Report all lines holding "script".
## START DATASET RECORDS
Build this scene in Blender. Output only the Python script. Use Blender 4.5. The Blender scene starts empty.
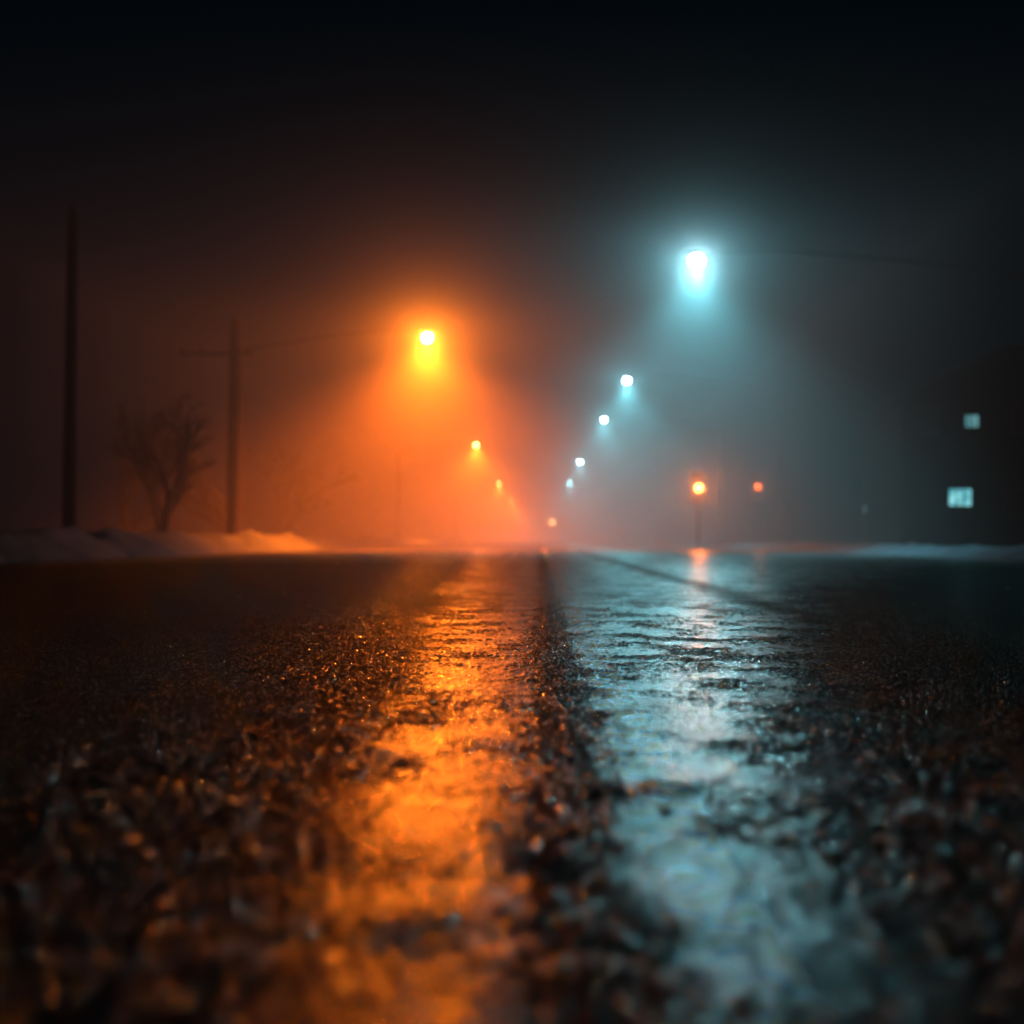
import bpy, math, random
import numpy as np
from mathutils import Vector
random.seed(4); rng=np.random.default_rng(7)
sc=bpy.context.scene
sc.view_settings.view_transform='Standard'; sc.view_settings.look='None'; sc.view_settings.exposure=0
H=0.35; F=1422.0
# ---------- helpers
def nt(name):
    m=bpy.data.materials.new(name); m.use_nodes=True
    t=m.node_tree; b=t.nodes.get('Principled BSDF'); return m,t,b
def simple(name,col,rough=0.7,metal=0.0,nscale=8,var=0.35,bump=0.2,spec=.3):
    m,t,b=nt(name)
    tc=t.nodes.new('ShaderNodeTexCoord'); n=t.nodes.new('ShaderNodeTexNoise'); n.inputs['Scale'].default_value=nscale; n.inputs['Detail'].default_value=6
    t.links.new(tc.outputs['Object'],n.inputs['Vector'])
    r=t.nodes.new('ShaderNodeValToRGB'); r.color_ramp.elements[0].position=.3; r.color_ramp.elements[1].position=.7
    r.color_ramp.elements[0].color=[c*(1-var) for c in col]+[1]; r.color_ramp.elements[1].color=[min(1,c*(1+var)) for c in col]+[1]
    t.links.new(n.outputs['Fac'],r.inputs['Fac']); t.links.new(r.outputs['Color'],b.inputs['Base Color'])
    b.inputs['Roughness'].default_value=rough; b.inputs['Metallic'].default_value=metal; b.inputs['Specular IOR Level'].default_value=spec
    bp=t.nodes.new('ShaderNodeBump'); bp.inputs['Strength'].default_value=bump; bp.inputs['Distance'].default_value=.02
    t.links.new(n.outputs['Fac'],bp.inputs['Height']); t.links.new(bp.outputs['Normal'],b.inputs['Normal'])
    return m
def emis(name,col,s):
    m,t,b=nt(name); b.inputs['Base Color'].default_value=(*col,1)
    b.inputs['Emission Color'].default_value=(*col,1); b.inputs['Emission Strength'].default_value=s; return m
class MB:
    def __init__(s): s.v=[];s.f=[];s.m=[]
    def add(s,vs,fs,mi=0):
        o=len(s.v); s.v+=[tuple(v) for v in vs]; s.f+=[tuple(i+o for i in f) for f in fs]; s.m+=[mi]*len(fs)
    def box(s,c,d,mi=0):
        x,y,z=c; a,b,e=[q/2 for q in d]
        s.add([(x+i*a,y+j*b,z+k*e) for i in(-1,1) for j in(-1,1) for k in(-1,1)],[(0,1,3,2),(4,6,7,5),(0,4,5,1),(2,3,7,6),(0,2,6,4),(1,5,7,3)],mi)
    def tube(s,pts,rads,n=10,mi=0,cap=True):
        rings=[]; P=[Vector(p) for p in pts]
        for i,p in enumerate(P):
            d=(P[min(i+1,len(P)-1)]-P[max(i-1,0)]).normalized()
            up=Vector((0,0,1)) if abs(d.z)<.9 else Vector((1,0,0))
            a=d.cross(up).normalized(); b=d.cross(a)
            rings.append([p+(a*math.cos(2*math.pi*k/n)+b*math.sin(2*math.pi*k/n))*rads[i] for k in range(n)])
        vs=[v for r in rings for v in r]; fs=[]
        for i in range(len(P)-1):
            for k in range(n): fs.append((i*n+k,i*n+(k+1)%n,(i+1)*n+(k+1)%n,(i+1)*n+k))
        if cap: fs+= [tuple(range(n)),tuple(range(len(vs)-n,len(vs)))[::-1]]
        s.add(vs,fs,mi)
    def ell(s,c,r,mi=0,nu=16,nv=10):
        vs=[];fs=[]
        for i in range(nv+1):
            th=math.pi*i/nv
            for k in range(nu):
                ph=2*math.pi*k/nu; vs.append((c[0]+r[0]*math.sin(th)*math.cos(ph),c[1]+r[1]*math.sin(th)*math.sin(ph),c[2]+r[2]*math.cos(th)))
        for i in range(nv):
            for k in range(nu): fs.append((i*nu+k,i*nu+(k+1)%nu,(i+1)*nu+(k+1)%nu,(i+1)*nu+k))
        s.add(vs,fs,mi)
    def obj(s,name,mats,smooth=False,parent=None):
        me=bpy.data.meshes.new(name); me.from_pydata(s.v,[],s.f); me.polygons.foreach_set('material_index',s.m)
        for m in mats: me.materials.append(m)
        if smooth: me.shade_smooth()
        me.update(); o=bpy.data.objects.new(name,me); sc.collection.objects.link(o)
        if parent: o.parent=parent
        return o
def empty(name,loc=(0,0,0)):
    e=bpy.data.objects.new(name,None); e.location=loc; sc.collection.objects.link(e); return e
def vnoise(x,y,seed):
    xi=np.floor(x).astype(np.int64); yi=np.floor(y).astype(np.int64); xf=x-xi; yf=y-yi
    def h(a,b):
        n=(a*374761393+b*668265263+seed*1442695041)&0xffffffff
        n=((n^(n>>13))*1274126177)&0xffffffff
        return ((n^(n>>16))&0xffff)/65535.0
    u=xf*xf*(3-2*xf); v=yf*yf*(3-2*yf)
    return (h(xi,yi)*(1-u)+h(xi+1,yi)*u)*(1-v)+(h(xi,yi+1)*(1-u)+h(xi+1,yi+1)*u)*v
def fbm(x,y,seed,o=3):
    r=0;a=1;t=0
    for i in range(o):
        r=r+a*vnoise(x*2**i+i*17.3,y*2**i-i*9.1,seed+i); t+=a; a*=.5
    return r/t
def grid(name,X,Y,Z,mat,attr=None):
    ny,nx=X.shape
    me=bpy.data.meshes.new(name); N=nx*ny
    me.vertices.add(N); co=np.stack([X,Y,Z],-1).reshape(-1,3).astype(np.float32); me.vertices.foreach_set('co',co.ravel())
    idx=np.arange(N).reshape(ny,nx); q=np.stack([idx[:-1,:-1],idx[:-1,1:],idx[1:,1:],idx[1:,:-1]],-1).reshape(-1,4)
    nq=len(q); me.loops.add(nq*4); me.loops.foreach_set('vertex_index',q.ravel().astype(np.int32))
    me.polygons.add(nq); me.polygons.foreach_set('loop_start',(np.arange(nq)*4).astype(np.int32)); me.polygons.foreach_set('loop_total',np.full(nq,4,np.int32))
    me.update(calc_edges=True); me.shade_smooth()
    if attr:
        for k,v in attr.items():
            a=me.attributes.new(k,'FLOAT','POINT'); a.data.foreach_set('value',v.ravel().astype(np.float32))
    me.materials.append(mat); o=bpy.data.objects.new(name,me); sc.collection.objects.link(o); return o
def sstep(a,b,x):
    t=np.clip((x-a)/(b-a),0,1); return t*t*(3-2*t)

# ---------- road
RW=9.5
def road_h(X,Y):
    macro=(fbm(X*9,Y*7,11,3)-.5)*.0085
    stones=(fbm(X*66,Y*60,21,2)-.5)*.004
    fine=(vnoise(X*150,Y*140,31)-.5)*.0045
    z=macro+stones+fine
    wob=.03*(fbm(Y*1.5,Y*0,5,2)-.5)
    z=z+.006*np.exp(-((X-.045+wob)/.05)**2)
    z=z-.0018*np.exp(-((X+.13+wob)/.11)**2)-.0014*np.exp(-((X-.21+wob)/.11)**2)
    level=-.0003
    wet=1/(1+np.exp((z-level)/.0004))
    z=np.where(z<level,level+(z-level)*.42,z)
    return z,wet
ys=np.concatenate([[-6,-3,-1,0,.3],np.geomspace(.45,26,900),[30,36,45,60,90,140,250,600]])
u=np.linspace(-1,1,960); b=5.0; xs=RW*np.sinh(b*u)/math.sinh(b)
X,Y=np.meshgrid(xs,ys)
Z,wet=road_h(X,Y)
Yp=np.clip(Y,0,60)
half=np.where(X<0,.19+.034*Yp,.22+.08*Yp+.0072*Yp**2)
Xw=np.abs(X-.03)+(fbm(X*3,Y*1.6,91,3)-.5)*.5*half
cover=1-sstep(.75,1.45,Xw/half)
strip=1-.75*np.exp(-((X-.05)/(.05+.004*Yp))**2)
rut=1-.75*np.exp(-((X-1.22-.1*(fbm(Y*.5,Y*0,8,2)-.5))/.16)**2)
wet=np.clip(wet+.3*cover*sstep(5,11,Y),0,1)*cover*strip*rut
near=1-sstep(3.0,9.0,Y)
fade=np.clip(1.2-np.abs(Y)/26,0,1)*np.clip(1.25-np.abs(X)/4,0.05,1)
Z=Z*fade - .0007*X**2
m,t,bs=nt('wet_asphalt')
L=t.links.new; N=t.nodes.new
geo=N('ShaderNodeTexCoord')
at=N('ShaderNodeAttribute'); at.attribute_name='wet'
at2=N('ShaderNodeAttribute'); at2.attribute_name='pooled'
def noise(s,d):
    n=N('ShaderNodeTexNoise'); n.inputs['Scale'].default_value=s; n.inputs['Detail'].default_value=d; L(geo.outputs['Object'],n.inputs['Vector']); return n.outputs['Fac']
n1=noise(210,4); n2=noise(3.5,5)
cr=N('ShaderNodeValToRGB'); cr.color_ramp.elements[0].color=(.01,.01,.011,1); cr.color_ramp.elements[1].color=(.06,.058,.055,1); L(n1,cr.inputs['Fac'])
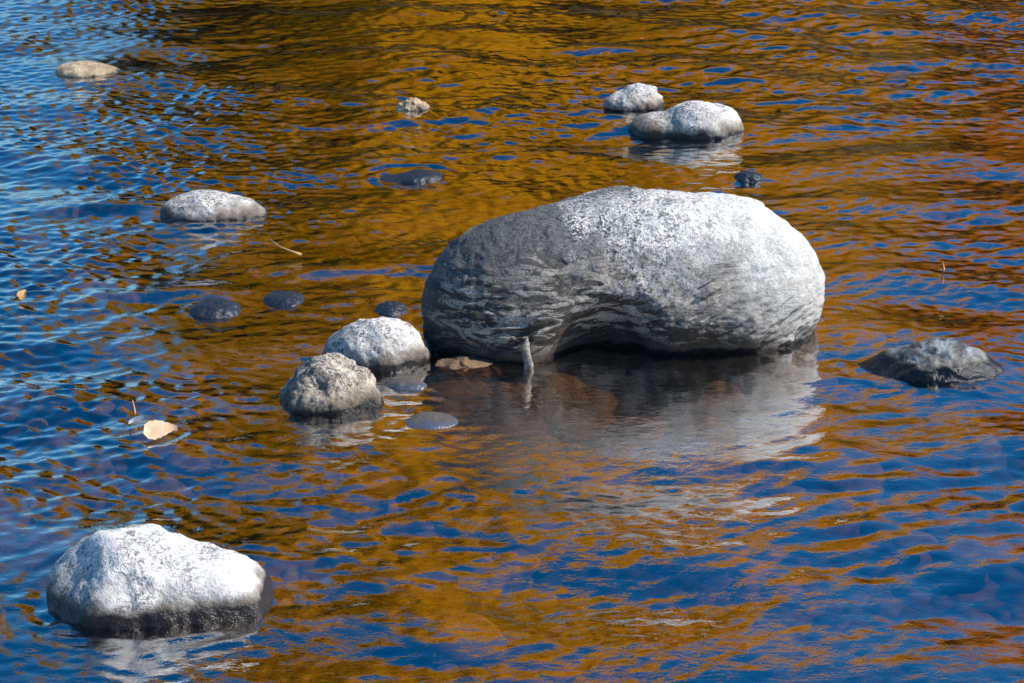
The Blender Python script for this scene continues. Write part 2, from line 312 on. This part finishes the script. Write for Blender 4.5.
## END DATASET RECORDS
» **ANSWER**:
Build this scene in Blender. Output only the Python script. Use Blender 4.5. The Blender scene starts empty.
The Blender Python script for this scene continues. Write part 2, from line 312 on. This part finishes the script. Write for Blender 4.5.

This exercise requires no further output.